Se prima e dopo la crisi la Germania indirizzava il suo surplus in Usa, il surplus italiano è indirizzato in Germania, nord Europa e Usa. In pratica con il ricavato dell’operato aziendale, grazie a quel che la stessa Banca d’Italia definisce “una marcata moderazione salariale” vengono finanziate le altre economie, lasciando a bocca asciutta quella italiana.

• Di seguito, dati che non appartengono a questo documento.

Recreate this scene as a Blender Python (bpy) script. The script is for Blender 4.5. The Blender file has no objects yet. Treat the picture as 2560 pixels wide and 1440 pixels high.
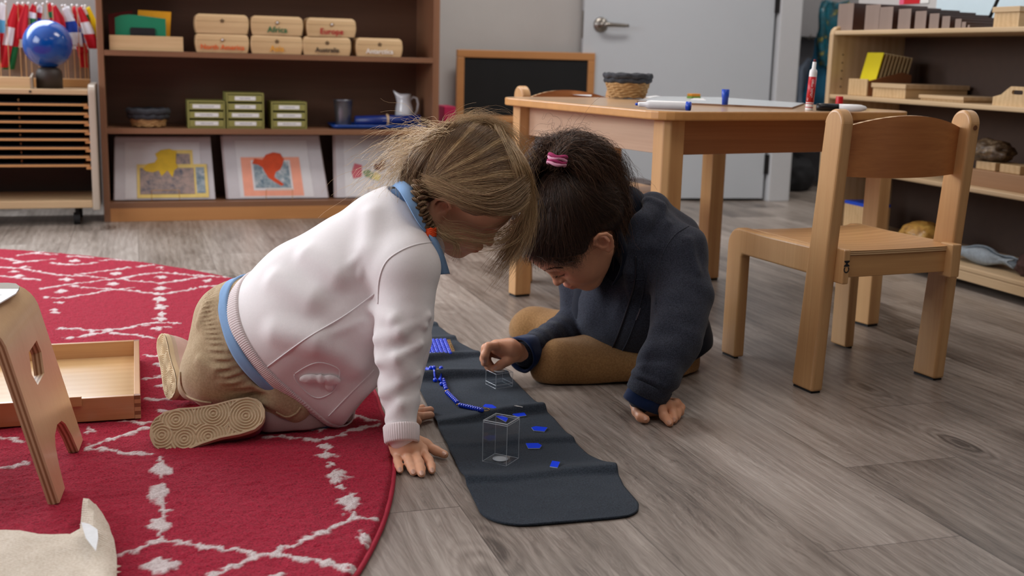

E’ il modello tedesco all’italiana. Fatto proprio dai sindacati confederali che hanno addirittura accettato il rimborso solo ex post e solo per l’inflazione core per gli aumenti salariali. Manna dal cielo per gli industriali italiani: la riduzione massiccia della massa salariale è controfirmata dai confederali in cambio di niente, o meglio la gestione consociativa degli istituti di welfare aziendale oltre che dei fondi pensione. Oltretutto si scarica sui salariati il costo dei beni energetici, che non incontrano copertura da eventuali aumenti. Unito al progressivo aumento delle accise e delle bollette, la riduzione della massa salariale risulta ancor più marcata.
L’aumento della massa di profitto causato dalla riduzione della massa salariale (che provoca minor domanda interna e quindi minori importazioni), dall’allungamento della giornata lavorativa e dall’intensificazione dei ritmi di lavoro con il progetto Industria 4.0 voluto dal Ministero dello Sviluppo Economico, e da questi ampiamente finanziato, si riverserà sempre più in un aumento del surplus commerciale e del surplus delle partite correnti e, da questi, in una massiccia esportazioni di capitali, impoverendo sempre più il Paese.
In Germania con Hartz IV la percentuale di poveri è passata dall’8 al 16%. L’adozione in salsa italiana del modello tedesco causerà l’ingrossamento dell’esercito industriale di riserva e l’ampliamento di quel che Marx definiva i “lazzari”. Tutto ciò con l’avallo e il finanziamento dello Stato italiano, che sempre più si dimostra un comitato d’affari del blocco dominante.
E’ talmente assurdo il progetto che è toccato a Banca d’Italia, come sopra, definire destabilizzante questo nuovo modello contrattuale. Alla Fiom leggono i Bollettini Economici della banca centrale italiana? O sono intenti ad andare a Ballarò a fare i moralisti?